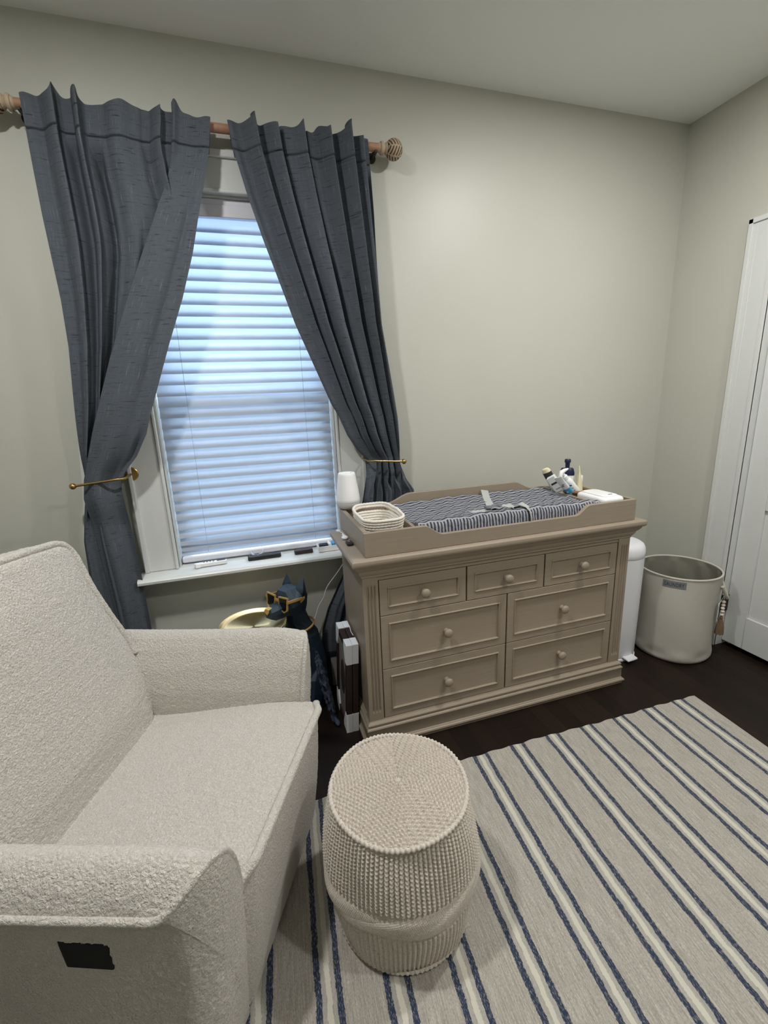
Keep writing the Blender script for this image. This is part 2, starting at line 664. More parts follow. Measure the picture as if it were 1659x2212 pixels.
M = dict(
    wall=mat_wall(), ceiling=mat_ceiling(), trim=mat_trim('white_trim_paint'), door=mat_trim('white_door_paint', (214, 216, 214), .38),
    floor=mat_floor(), linen=mat_linen(), lining=plain('white_lining', (206, 206, 204), .9),
    slat=mat_translucent('vinyl_slat', (190, 192, 196), (204, 212, 222), .52), rail=plain('vinyl_rail', (214, 214, 222), .4),
    pane=mat_pane(), screen=mat_screen(), sash=plain('sash_vinyl', (226, 228, 232), .4),
    wood_x=mat_driftwood('driftwood_across', 'x'), wood_z=mat_driftwood('driftwood_upright', 'z'), wood_y=mat_driftwood('driftwood_deep', 'y'),
    boucle=mat_boucle(), yarn=mat_yarn('oatmeal_yarn', (156, 147, 135), (232, 223, 212), .26),
    rug=mat_rug(), stripe_y=mat_stripes('muslin_stripes_lengthwise', 1, .0165), stripe_x=mat_stripes('muslin_stripes_upright', 0, .0145),
    webbing=plain('grey_webbing', (172, 174, 172), .8, bump=.4, bscale=500), buckle=plain('grey_buckle', (96, 100, 106), .45),
    brass=plain('brushed_brass', (176, 146, 92), .35, 1.0), brass_spun=mat_brass_spun(), gold=plain('gold_paint', (208, 170, 104), .38, .6),
    resin=plain('navy_resin', (38, 52, 66), .55, 0, .4, bump=.5, bscale=160, var=.18), lens=plain('dark_lens', (14, 15, 18), .12, 0, .6),
    rodwood=plain('washed_rod_wood', (164, 124, 100), .5, var=.12, bump=.2, bscale=120), finial=plain('whitewashed_wood', (176, 158, 132), .6, var=.15),
    groove=plain('carved_brown_groove', (84, 62, 46), .7),
    white=plain('white_plastic', (232, 233, 234), .35), pail=plain('white_pail_enamel', (226, 227, 232), .38), softwhite=plain('frosted_white_shade', (232, 232, 232), .55),
    ring=plain('pale_grey_plastic', (198, 198, 198), .5), cotton=mat_yarn('white_cotton_rope', (206, 198, 186), (232, 227, 218)),
    canvas=plain('white_canvas', (184, 180, 170), .85, bump=.3, bscale=500, var=.03), canvas_in=plain('grey_lining', (126, 124, 112), .85, bump=.3, bscale=400, var=.1),
    labelgrey=plain('grey_felt_label', (112, 116, 118), .8), ink=plain('dark_ink', (40, 42, 46), .7),
    black=plain('black_plastic', (20, 20, 23), .4), black_soft=plain('black_fabric', (12, 12, 13), .85), wicker=plain('brown_wicker', (128, 98, 66), .7, var=.3, bump=.5, bscale=90),
    navy=plain('navy_plastic', (22, 28, 62), .35), label=plain('label_white', (226, 228, 226), .5), cream=plain('cream_plastic', (226, 216, 184), .5),
    blue=plain('sky_blue_print', (70, 150, 196), .5), yellow=plain('yellow_plastic', (222, 196, 84), .45), teal=plain('teal_plastic', (40, 110, 130), .45),
    greyprint=plain('grey_print', (120, 124, 126), .6), darkprint=plain('charcoal_print', (46, 48, 52), .6), redprint=plain('maroon_print', (120, 50, 60), .6),
    espresso=plain('espresso_frame', (48, 32, 30), .45, var=.2), card=plain('white_card', (226, 227, 230), .7), matboard=plain('grey_mat', (120, 118, 112), .8), photo=plain('dark_photo', (66, 62, 58), .4, var=.3), blackframe=plain('black_frame', (24, 24, 26), .4),
    film=mat_plastic_film(), cord=plain('white_cord', (226, 226, 226), .5), bronze=plain('dark_bronze', (52, 46, 40), .5, .4),
    bead=plain('pale_wood_bead', (214, 200, 188), .6), tan=mat_yarn('tan_tassel_yarn', (92, 74, 54), (122, 100, 76)),
    dark=plain('painted_shade', (10, 9, 8), .9), lampglow=mat_emit('downlight_lens', (1, .96, .88, 1), 6.0),  # near-black colour standing in for shade behind drawers and door
)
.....
EXERCISE DETAILS -> From the listing, extract all text exactly as given and drop any picture.

FINISHED ANSWER ->
Keep writing the Blender script for this image. This is part 2, starting at line 664. More parts follow. Measure the picture as if it were 1659x2212 pixels.
M = dict(
    wall=mat_wall(), ceiling=mat_ceiling(), trim=mat_trim('white_trim_paint'), door=mat_trim('white_door_paint', (214, 216, 214), .38),
    floor=mat_floor(), linen=mat_linen(), lining=plain('white_lining', (206, 206, 204), .9),
    slat=mat_translucent('vinyl_slat', (190, 192, 196), (204, 212, 222), .52), rail=plain('vinyl_rail', (214, 214, 222), .4),
    pane=mat_pane(), screen=mat_screen(), sash=plain('sash_vinyl', (226, 228, 232), .4),
    wood_x=mat_driftwood('driftwood_across', 'x'), wood_z=mat_driftwood('driftwood_upright', 'z'), wood_y=mat_driftwood('driftwood_deep', 'y'),
    boucle=mat_boucle(), yarn=mat_yarn('oatmeal_yarn', (156, 147, 135), (232, 223, 212), .26),
    rug=mat_rug(), stripe_y=mat_stripes('muslin_stripes_lengthwise', 1, .0165), stripe_x=mat_stripes('muslin_stripes_upright', 0, .0145),
    webbing=plain('grey_webbing', (172, 174, 172), .8, bump=.4, bscale=500), buckle=plain('grey_buckle', (96, 100, 106), .45),
    brass=plain('brushed_brass', (176, 146, 92), .35, 1.0), brass_spun=mat_brass_spun(), gold=plain('gold_paint', (208, 170, 104), .38, .6),
    resin=plain('navy_resin', (38, 52, 66), .55, 0, .4, bump=.5, bscale=160, var=.18), lens=plain('dark_lens', (14, 15, 18), .12, 0, .6),
    rodwood=plain('washed_rod_wood', (164, 124, 100), .5, var=.12, bump=.2, bscale=120), finial=plain('whitewashed_wood', (176, 158, 132), .6, var=.15),
    groove=plain('carved_brown_groove', (84, 62, 46), .7),
    white=plain('white_plastic', (232, 233, 234), .35), pail=plain('white_pail_enamel', (226, 227, 232), .38), softwhite=plain('frosted_white_shade', (232, 232, 232), .55),
    ring=plain('pale_grey_plastic', (198, 198, 198), .5), cotton=mat_yarn('white_cotton_rope', (206, 198, 186), (232, 227, 218)),
    canvas=plain('white_canvas', (184, 180, 170), .85, bump=.3, bscale=500, var=.03), canvas_in=plain('grey_lining', (126, 124, 112), .85, bump=.3, bscale=400, var=.1),
    labelgrey=plain('grey_felt_label', (112, 116, 118), .8), ink=plain('dark_ink', (40, 42, 46), .7),
    black=plain('black_plastic', (20, 20, 23), .4), black_soft=plain('black_fabric', (12, 12, 13), .85), wicker=plain('brown_wicker', (128, 98, 66), .7, var=.3, bump=.5, bscale=90),
    navy=plain('navy_plastic', (22, 28, 62), .35), label=plain('label_white', (226, 228, 226), .5), cream=plain('cream_plastic', (226, 216, 184), .5),
    blue=plain('sky_blue_print', (70, 150, 196), .5), yellow=plain('yellow_plastic', (222, 196, 84), .45), teal=plain('teal_plastic', (40, 110, 130), .45),
    greyprint=plain('grey_print', (120, 124, 126), .6), darkprint=plain('charcoal_print', (46, 48, 52), .6), redprint=plain('maroon_print', (120, 50, 60), .6),
    espresso=plain('espresso_frame', (48, 32, 30), .45, var=.2), card=plain('white_card', (226, 227, 230), .7), matboard=plain('grey_mat', (120, 118, 112), .8), photo=plain('dark_photo', (66, 62, 58), .4, var=.3), blackframe=plain('black_frame', (24, 24, 26), .4),
    film=mat_plastic_film(), cord=plain('white_cord', (226, 226, 226), .5), bronze=plain('dark_bronze', (52, 46, 40), .5, .4),
    bead=plain('pale_wood_bead', (214, 200, 188), .6), tan=mat_yarn('tan_tassel_yarn', (92, 74, 54), (122, 100, 76)),
    dark=plain('painted_shade', (10, 9, 8), .9), lampglow=mat_emit('downlight_lens', (1, .96, .88, 1), 6.0),  # near-black colour standing in for shade behind drawers and door
)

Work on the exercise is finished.